中国は一躍ウラン埋蔵大国になるのか (12/11/20)
2012/11/20
中国【原子力】

 11月4日、内蒙古中部大営地区における中央地質探査基金のウラン鉱探査において、中国最大規模の溶脱砂岩型ウラン鉱床が発見された。これまでの探査結果と合わせて、同地区のウラン累計推定埋蔵量が一躍世界クラス入りを果たす。

 「ウラン資源は原子力発電発展の前提条件の一つだ」と、中国社会科学院工業経済研究所エネルギー研究室の白副研究員は言う。「今回の発見によって、中国は国内資源に立脚して原子力発電を発展させる能力を高めることになった」。

 白副研究員の説明によると、現在、海外資源の開拓、備蓄の増加及び国内資源の探査開発がウラン資源確保の3つの方法になるが、国内資源に立脚することは中国の原子力発電の大規模な発展の基礎である。中国は20年遅れたが、目下の進展状況には好ましいものがある。

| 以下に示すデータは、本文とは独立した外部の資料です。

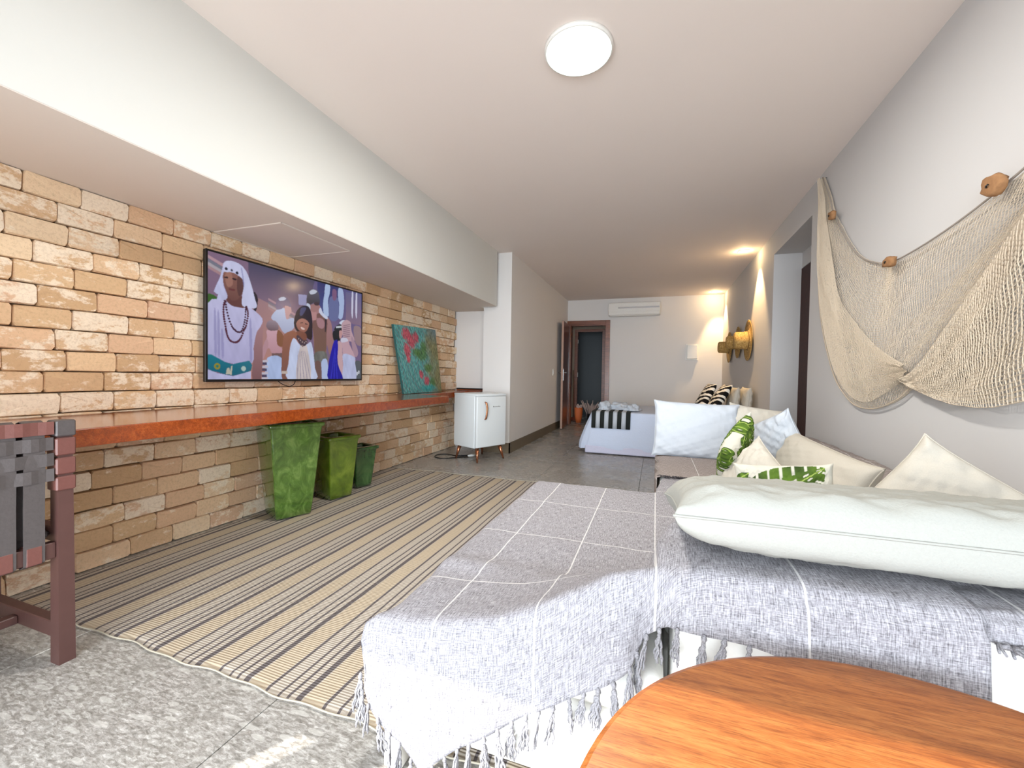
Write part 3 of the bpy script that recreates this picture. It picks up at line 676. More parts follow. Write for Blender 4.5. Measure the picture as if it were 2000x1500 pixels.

 世界のウラン資源の分布は不均衡であり、2011年で採掘費用130ドル/kgU以下のウラン確認埋蔵量は世界全体で540.4万tUになるが、オーストラリア、カザフスタンなどウラン資源保有国上位4ヵ国がその61%を占める。中国の資源量は17.14万tUで、オーストラリアの167.3万tUの10分の1でしかない。

 中国のウラン資源の特徴は、幅広く分布していることであり、確認されている350のウラン鉱床は23の省・自治区に分布している。うち中東部と南部地区が68%を占め、西部地区及び東北地区が32%を占める。ウラン鉱床の規模はいずれも小さく、中小型が総埋蔵量の60%以上を占める。単一の鉱床で埋蔵量1万トン(金属量)以上のものは少ない。

 これまで、江西、湖南、広東、広西が埋蔵量で上位を占めていたが、今回の発見により内蒙古が中国のウラン鉱埋蔵大省に躍り出た。

 国土資源部の推進の下で、「石炭とウランの並行探査」構想が広まりつつあり、中国のウラン鉱探査開発構造の転換が促されている。白副研究員によると、ウラン鉱と石炭が随伴する状況は珍しくはなく、石炭探査と並行して砂岩型ウラン鉱賦存の可能性を探査することは、第1に探査効率の向上と探査サイクルの短縮、第2にウラン鉱探査の強化、第3に資源利用効率の向上といったメリットがあり、経済収益も顕著になる。もっとも、こうしたモデルによって開発を進める場合、権益分配の難題も付きまとう。

 しかしながら、大営ウラン鉱探査において大きなブレークスルーを遂げたことは、中国の新たな地質探鉱の仕組みが実践面で成功したことを示すものであり、中国の探鉱の仕組みと技術のイノベーションと進歩によって、ウラン鉱資源のさらに大きな発見と収穫が推進されるに違いない。